Fear resides there not because it got a sweet deal on the lease (although with it’s credit, I’m sure it can swing a pretty solid rate), but because it needs the space. The woods are cavernous, shadowed from the world in their immensity and without meaningful boundaries. But it may not be what you think. Fear didn’t choose this place because it is dark and reminds us of the nightmares that haunted our young imaginations. In fact, the woods are about as bland a place as you can find in nature. Trees and small animals and the occasional deer, but nothing picturesque. No waterfall or hidden cliff to elicit the feeling of sublime. Just a leaf-filled creek meandering past a quaint house in need of a little repair. No, the woods are its home because fear is a panda. It needs vast swaths of forest to live in and likes to remain largely unseen. You know it there not because you’ve laid eyes upon it yourself. Only a sign and the occasional splash a fur reminds you of its presence. It would have chosen some tundra or even a big chunk of grassland, but it’s hard to find those with DSL-hookup and a convenient interstate nearby.

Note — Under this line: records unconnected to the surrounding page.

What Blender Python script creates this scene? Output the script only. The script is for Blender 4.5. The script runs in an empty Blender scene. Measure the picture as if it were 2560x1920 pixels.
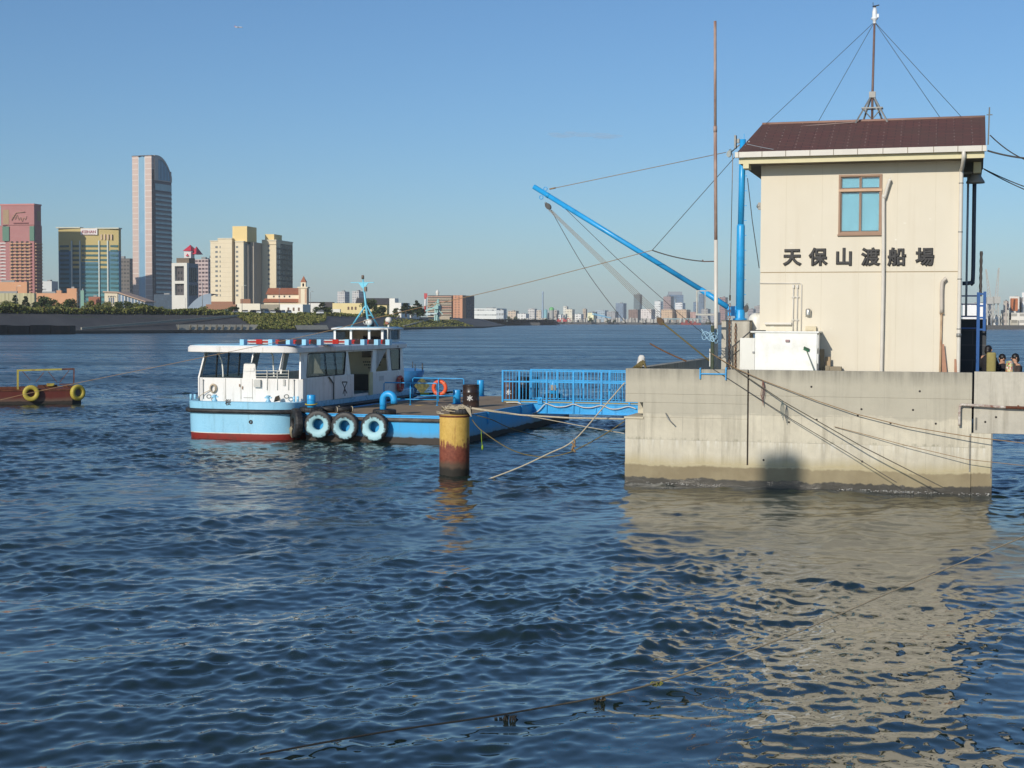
import bpy, bmesh, math, random
import numpy as np
from mathutils import Vector, Matrix
from mathutils.geometry import tessellate_polygon

random.seed(7); np.random.seed(7)
SC = bpy.context.scene
COL = SC.collection
R = math.radians
PI = math.pi

# ------------------------------------------------------------------ camera
FPX, CAM_H, ROLL, Y_HOR = 3800.0, 4.5, 0.004, 803.0      # focal length and horizon in photo pixels (2560 x 1920)
PITCH = math.atan((960 - Y_HOR) / FPX)
cam_d = bpy.data.cameras.new('camera'); cam = bpy.data.objects.new('camera', cam_d); COL.objects.link(cam)
cam_d.sensor_width = 36.0; cam_d.lens = 36.0 * FPX / 2560.0
cam_d.clip_start = 0.3; cam_d.clip_end = 20000
cam.matrix_world = (Matrix.Translation((0, 0, CAM_H)) @ Matrix.Rotation(PI / 2 - PITCH, 4, 'X') @ Matrix.Rotation(math.atan(ROLL), 4, 'Z'))
SC.camera = cam

# ------------------------------------------------------------------ sky, sun, exposure
SUN_EL, SUN_AZ = R(25), (-0.53, -0.85)                    # elevation; horizontal direction towards the sun
w = bpy.data.worlds.new('World'); SC.world = w; w.use_nodes = True
nt = w.node_tree
bg = nt.nodes['Background']
sky = nt.nodes.new('ShaderNodeTexSky'); sky.sky_type = 'NISHITA'; sky.sun_disc = False
sky.sun_elevation = SUN_EL; sky.sun_rotation = math.atan2(SUN_AZ[0], SUN_AZ[1])
sky.altitude = 0; sky.air_density = 1.0; sky.dust_density = 0.5; sky.ozone_density = 7.0
tn = nt.nodes.new('ShaderNodeVectorMath'); tn.operation = 'MULTIPLY'; tn.inputs[1].default_value = (0.965, 1.02, 1.01)
nt.links.new(sky.outputs[0], tn.inputs[0]); nt.links.new(tn.outputs[0], bg.inputs[0]); bg.inputs[1].default_value = 0.102
sun_d = bpy.data.lights.new('sun', 'SUN'); sun = bpy.data.objects.new('sun', sun_d); COL.objects.link(sun)
sun_d.energy = 3.5; sun_d.angle = R(0.5); sun_d.color = (1.0, 0.93, 0.82)
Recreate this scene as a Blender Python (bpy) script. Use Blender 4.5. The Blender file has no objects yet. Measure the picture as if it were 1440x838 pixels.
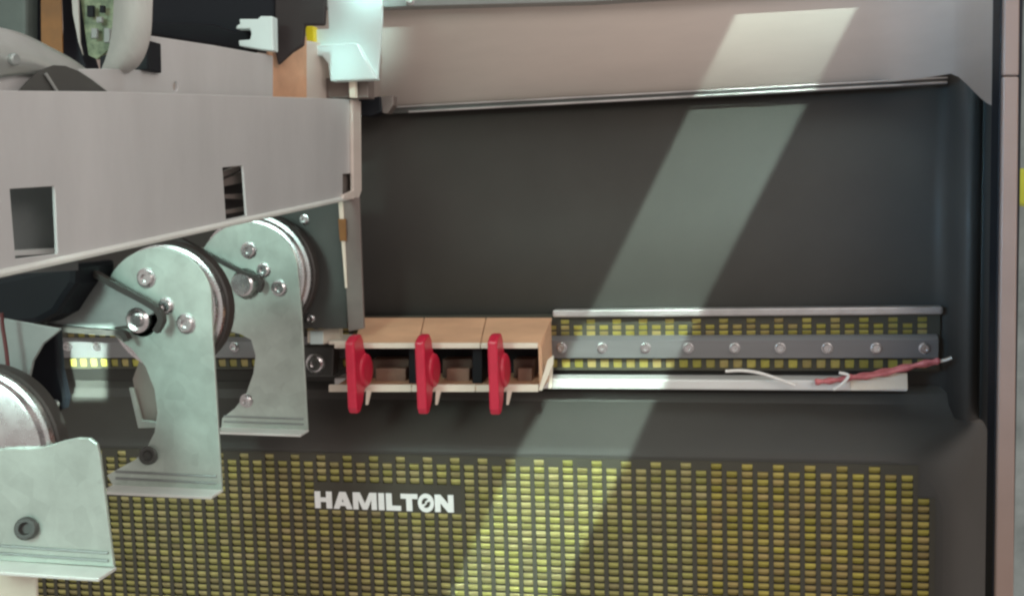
import bpy, bmesh, math, random
from mathutils import Vector, Matrix
from mathutils.geometry import intersect_line_plane
random.seed(7)
S = bpy.context.scene
COL = S.collection

# ------------------------------------------------------------------ camera
RIGHT = Vector((0.979213, 0.200434, -0.031118)).normalized()     # camera axes in the world
FWD = Vector((-0.202496, 0.974867, -0.092898)).normalized()
FWD = (FWD - RIGHT * FWD.dot(RIGHT)).normalized()
UP = RIGHT.cross(FWD).normalized()
EYE = Vector((0.0, -1.12, 0.0))
cam = bpy.data.cameras.new('camera')
cam_o = bpy.data.objects.new('camera', cam); COL.objects.link(cam_o)
cam.sensor_width = 36.0; cam.lens = 35.0
cam.clip_start = 0.01; cam.clip_end = 60
cam_o.matrix_world = Matrix(((RIGHT.x, UP.x, -FWD.x, EYE.x), (RIGHT.y, UP.y, -FWD.y, EYE.y),
                             (RIGHT.z, UP.z, -FWD.z, EYE.z), (0, 0, 0, 1)))
S.camera = cam_o

def ray(px, py): return (RIGHT * (px - 720) - UP * (py - 419) + FWD * 1400).normalized()
def at(px, py, Y):                     # measured photo position on the plane y = Y
    r = ray(px, py); return EYE + r * ((Y - EYE.y) / r.y)
def on(px, py, P, N):
    r = ray(px, py); return EYE + r * ((P - EYE).dot(N) / r.dot(N))

# ------------------------------------------------------------------ world and lamps
S.view_settings.view_transform = 'Standard'; S.view_settings.look = 'None'
S.view_settings.exposure = 0; S.view_settings.gamma = 1
S.cycles.filter_width = 2.5
S.cycles.max_bounces = 8
w = bpy.data.worlds.new('World'); S.world = w; w.use_nodes = True
bg = w.node_tree.nodes['Background']
bg.inputs[0].default_value = (1.0, 0.90, 0.85, 1); bg.inputs[1].default_value = 0.50

def area(name, loc, target, sx, sy, energy, color, spread=180):
    L = bpy.data.lights.new(name, 'AREA'); L.shape = 'RECTANGLE'; L.size = sx; L.size_y = sy
    L.energy = energy; L.color = color; L.spread = math.radians(spread)
    o = bpy.data.objects.new(name, L); COL.objects.link(o)
    o.location = loc
    o.rotation_euler = (Vector(target) - Vector(loc)).to_track_quat('-Z', 'Y').to_euler()
    return o
area('bracket_fill', (-0.80, -1.55, 0.42), (-0.42, -0.13, -0.27), 0.45, 0.45, 0.68, (0.66, 1.0, 0.90), 33)  # added cool lamp, aimed narrowly to brighten the brackets
area('room_light', (1.3, -1.7, 0.9), (-0.2, -0.1, -0.05), 1.4, 0.8, 23, (1.0, 0.92, 0.86))
area('corner_fill', (-0.85, -1.5, 0.35), (0.35, -.05, 0.02), 0.3, 0.5, 0.36, (0.28, 0.66, 1.0), 15)  # added blue lamp, narrow, tints the right-hand corner

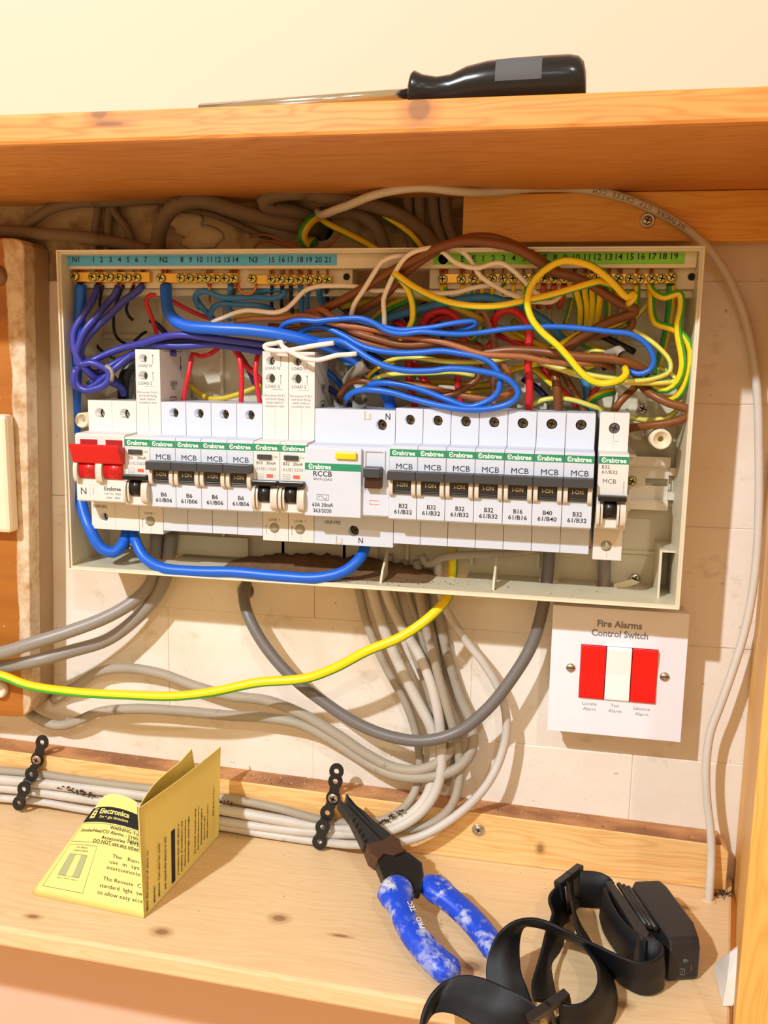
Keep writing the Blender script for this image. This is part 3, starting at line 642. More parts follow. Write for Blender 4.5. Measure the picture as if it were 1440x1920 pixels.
sg = thing('circuit_breaker', (334.7, 0, 0), 'detached white B32 breaker with a white body, standing at the right end of the rail', 'breaker', 'slim circuit breakers in the row')
obj('body', dev_body(17.5, 29.2, -60.8, -38.4, 6.0, 75, [(8.9, 19.9, 3.3, 3)]), [M['rcbo'], M['hole']], sg, local=True)
st = obj('brand_stripe', lambda: None, M['green'], sg, key='rcbo_stripe', local=True); brand(st, 8.8, 2.4, 2.7, 14.2, M['wink'], 75.2)
text('B32', 2.1, (2.2, -75.1, -1.6), sg, M['gink'], align='L', width=4.4, bold=0); text('61/B32', 2.1, (2.2, -75.1, -4.6), sg, M['gink'], align='L', width=9, bold=0); text('MCB', 2.6, (6.9, -75.1, -10.0), sg, M['gink'], width=7.6, bold=0)
obj('arrow_marks', arrow(MB(), 15.2, -15, -10, 75, .7).box(14.6, 15.8, 75, 75.06, -17.2, -17).box(14.6, 15.8, 75, 75.06, -15.9, -15.7).box(8.6, 8.7, 57, 57.06, 8, 29).box(9.3, 11.5, 57, 57.06, 12, 12.2).box(8.6, 8.7, 57, 57.06, -60, -56), M['gink'], sg, local=True)
rcbo_front(sg, '', '', False)
obj('terminal_cover', lambda: None, M['brk'], sg, key='rcbo_cap', local=True)
obj('terminal_screw', screw_at(8.9, 19.9, 54.4, 3.1), [plain('grey_screw', (110, 104, 98), .4, .7), M['hole']], sg, local=True)
mb = bx(17.6, 21.2, 20, 34, -40, -23).box(17.6, 19.2, 20, 46, -44, -26).box(21.2, 23, 16, 30, -34, -20).box(17.6, 22.5, 18, 36, -1.5, 1.2).box(17.6, 24, 16, 40, 1.2, 2.6)
obj('rail_clip', mb, M['brk'], sg, local=True, bev=.4, seg=1)
NW = {str(k): v for k, v in enumerate('zero one two three four five six seven eight nine ten eleven twelve thirteen fourteen fifteen sixteen seventeen eighteen nineteen twenty twenty-one'.split())}

# ================================================================== wires inside the tray
def W(pts, r, mat, label, name='wire', cat='wire', group=None, tip=None, n=10, step=3.0, twist=0, flat=1.0):
    p3 = [P(*p) if len(p) == 3 else p[0] for p in pts]
    mb = MB().tube(spline(p3, step), r, n, twist=twist, flat=flat)
    o = tag(obj(name, mb, M[mat] if isinstance(mat, str) else mat), label, cat, group)
    if tip:                                     # bare copper strands poking out above the terminal
        px, py, top, k = tip; mb = MB()
        for i in range(k):
            e = P(px+(i-(k-1)/2)*3.0+random.uniform(-2, 2), top-5+random.uniform(0, 3), 43+random.uniform(0, 2)); s_ = P(px+(i-(k-1)/2)*2, py, 44)
            mb.tube([s_, (s_+e)/2+Vector((random.uniform(-.3, .3), 0, 0)), e], .7, 6)
        obj('bare_conductor', mb, M['copper'], o)
    return o
# thick blue tails
W([(151,534,46),(151,560,46),(147,640,46),(142,720,46),(140,800,46),(142,860,46),(150,930,48),(168,990,56),(192,1029,56),(213,1036,54),(231,1019,48),(239,988,38),(240,975,30)], 3.9, 'tail', 'thick bright blue tail running down the left wall from terminal N1', tip=(150,534,507,5), n=14)
W([(247,975,30),(248,992,38),(253,1010,46),(270,1044,52),(302,1064,56),(360,1071,57),(440,1073,57),(530,1081,57),(600,1083,57),(648,1070,54),(676,1045,48),(686,1018,38),(690,1000,28)], 3.7, 'tail', 'thick blue tail looping along the bottom from main switch to yellow button unit', n=14)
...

The unspoken truth about fear is that it is more human than we give it credit for. Ignoring the fact that fear exists only because we allow it to exist, which is honestly an insightful enough comment in itself to provide hours of reflective material, fear is normal. It is not some brooding dragon lurking in a cave with sinister intentions, surrounded by the smoking bones of the weak-willed mortals who saw fit to challenge it. It works a nine to five job, with some odd hours thrown in on the weekends. It shows up to parties and interviews and goes on vacation just like the rest of us. It has learned to live with the world as it changes. Repurposing itself with every new advance, just as we must do from time to time. It has a home and we have learned to live with it, just as we have our noisy neighbor’s dog and the kids who spend all day shouting in the streets.